Mass hysteria! Human sacrifice!
posted by saulgoodman at 10:38 PM on April 29, 2017


This is very cute, but as a family member of a golden, I can't help but feel that duck is going to be retrieved one day.
posted by vanar sena at 1:06 AM on April 30, 2017 [11 favorites]


It appears from the video that Barclay the dog is tolerating the duck in the "good dog" sense the same as if he were balancing a treat on his nose.
posted by chasles at 6:28 AM on April 30, 2017


Geez, cynical crowd. People like to joke that even a good dog would eat its dead master like there's some kind of deep wisdom in unflinchingly recognizing the ruthless brutality of nature, but the evidence doesn't fully support that. There's ample evidence even animals have rudimentary expectations of altruistic reciprocity and are capable of overcoming their older, more survival oriented instinctual drives to form deeper bonds of affection that can cross even species boundaries. For every horror story about a cat lady who's beloved pets couldn't resist taking a nibble from their corpse when they died in isolation, there's dozens more of pets whose devotion and loyalty to their human companions went so far they lost the will to live after their human companions died. It's no more valid to focus only on those more grotesque examples that reinforce the conventional wisdom about nature's cruelty and indifference than it is to observe that gentler, more mutually beneficial and cooperative modes of behavior are perfectly "natural" outside the sphere of human society, too. The law of tooth and claw isn't law at all, it's just one set of possibilities with all kinds of other possibilities being just as easily found in evidence if you're not intent on precluding them to support a particular preferred way of seeing and thinking about nature, rather than more humbly accepting that it's really all still a mystery.
posted by saulgoodman at 8:21 AM on April 30, 2017 [14 favorites]
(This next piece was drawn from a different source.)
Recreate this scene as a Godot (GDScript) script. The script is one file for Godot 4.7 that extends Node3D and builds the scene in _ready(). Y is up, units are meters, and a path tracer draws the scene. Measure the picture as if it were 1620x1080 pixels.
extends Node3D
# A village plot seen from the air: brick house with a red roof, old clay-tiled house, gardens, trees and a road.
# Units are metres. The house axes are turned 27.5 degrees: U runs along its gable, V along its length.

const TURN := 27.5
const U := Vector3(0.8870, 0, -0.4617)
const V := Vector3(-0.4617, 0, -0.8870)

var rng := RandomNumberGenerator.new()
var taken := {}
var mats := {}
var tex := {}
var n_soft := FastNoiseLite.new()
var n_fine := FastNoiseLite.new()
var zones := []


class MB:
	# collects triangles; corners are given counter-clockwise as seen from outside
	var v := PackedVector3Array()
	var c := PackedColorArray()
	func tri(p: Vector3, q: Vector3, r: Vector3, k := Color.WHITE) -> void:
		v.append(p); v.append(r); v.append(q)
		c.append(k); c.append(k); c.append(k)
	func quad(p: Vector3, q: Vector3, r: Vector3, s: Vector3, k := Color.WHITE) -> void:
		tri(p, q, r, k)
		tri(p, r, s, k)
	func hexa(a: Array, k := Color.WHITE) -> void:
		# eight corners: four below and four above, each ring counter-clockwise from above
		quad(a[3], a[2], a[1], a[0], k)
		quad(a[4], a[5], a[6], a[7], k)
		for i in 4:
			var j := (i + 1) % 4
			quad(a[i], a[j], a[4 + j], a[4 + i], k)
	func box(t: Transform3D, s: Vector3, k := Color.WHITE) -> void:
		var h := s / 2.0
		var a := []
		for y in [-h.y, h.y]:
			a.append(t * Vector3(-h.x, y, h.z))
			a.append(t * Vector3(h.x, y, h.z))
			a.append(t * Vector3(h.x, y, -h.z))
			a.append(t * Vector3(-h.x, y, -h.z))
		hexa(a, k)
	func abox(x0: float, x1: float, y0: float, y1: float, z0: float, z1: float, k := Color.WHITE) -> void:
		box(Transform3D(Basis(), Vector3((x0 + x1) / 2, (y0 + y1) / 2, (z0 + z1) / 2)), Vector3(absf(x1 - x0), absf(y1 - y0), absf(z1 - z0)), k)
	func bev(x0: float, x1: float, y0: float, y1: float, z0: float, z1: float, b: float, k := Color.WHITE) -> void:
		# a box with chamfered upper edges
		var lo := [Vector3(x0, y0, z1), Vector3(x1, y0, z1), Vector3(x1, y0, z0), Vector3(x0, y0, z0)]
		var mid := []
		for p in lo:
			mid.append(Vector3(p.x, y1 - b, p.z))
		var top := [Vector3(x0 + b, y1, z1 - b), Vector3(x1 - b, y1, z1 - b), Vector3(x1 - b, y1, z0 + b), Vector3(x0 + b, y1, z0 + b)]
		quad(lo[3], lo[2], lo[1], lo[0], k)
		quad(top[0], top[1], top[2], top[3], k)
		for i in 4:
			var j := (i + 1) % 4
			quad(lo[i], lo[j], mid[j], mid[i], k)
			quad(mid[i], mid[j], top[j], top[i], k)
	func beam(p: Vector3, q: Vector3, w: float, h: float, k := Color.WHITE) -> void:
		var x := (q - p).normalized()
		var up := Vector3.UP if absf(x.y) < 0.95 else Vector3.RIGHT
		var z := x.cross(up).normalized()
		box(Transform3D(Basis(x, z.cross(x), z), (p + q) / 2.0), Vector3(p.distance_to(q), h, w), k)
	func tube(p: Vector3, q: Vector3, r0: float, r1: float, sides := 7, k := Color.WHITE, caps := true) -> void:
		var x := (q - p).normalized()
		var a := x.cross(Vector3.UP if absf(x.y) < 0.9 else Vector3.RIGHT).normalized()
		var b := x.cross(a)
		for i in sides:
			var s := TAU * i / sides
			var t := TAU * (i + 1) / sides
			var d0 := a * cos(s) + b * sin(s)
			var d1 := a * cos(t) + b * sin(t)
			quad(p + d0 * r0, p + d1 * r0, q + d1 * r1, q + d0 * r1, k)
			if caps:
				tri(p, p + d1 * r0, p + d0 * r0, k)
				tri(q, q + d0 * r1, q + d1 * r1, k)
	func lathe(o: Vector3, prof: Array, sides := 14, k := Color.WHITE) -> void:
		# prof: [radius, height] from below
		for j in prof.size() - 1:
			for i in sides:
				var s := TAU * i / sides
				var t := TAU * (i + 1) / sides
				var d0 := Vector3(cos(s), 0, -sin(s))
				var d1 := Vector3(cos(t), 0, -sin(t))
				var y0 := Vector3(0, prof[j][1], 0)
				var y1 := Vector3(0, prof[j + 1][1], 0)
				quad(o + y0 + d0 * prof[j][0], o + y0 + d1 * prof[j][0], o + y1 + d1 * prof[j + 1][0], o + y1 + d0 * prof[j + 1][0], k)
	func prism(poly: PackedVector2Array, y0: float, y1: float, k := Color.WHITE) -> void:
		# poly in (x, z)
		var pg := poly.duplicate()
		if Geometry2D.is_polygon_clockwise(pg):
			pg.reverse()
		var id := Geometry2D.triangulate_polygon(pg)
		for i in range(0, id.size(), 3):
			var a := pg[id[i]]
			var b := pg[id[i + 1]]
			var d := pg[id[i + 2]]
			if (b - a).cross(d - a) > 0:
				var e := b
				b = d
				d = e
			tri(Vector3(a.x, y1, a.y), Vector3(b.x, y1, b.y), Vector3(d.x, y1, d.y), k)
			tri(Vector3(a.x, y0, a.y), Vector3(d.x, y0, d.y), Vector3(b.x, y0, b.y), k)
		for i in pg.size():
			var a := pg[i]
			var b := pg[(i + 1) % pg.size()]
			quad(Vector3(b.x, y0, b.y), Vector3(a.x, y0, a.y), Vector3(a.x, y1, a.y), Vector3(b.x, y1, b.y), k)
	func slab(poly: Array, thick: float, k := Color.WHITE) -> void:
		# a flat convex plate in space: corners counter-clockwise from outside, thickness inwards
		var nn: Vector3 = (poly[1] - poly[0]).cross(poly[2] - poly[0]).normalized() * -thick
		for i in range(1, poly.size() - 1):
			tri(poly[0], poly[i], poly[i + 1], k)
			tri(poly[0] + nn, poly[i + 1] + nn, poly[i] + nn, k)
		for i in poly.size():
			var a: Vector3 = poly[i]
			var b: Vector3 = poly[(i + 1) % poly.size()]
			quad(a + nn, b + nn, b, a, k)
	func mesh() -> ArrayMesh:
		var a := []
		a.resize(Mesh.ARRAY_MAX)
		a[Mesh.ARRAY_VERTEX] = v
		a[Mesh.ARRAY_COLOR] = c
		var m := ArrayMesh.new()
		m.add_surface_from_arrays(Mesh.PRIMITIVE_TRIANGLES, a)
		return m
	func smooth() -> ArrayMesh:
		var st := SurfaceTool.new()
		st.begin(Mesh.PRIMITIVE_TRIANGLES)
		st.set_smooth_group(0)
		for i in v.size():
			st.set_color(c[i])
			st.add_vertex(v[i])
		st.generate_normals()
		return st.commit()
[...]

MetaFilter: rudimentary expectations of altruistic reciprocity
posted by Johnny Wallflower at 8:44 AM on April 30, 2017 [4 favorites]


I just want to know how her floors are so immaculate with two dogs and seven ducks!
posted by fifteen schnitzengruben is my limit at 9:16 AM on April 30, 2017 [6 favorites]


The law of tooth and claw isn't law at all, it's just one set of possibilities with all kinds of other possibilities being just as easily found in evidence

See also: pandas.
posted by fatehunter at 11:12 AM on April 30, 2017


Geez, cynical crowd. People like to joke that even a good dog would eat its dead master like there's some kind of deep wisdom in unflinchingly recognizing the ruthless brutality of nature, but the evidence doesn't fully support that.

Not fully, no. But enough that we are amused by the outlier exceptions such as this one, or that lion who made friends with a puppy.

I'm not trying to harsh anyone's mellow. It's just that to our golden, retrieving things that look approximately like birds is a primary activity that ranks alongside eating and sleeping in importance. Thankfully she hasn't managed an actual bird so far but she's a year old, she still has time.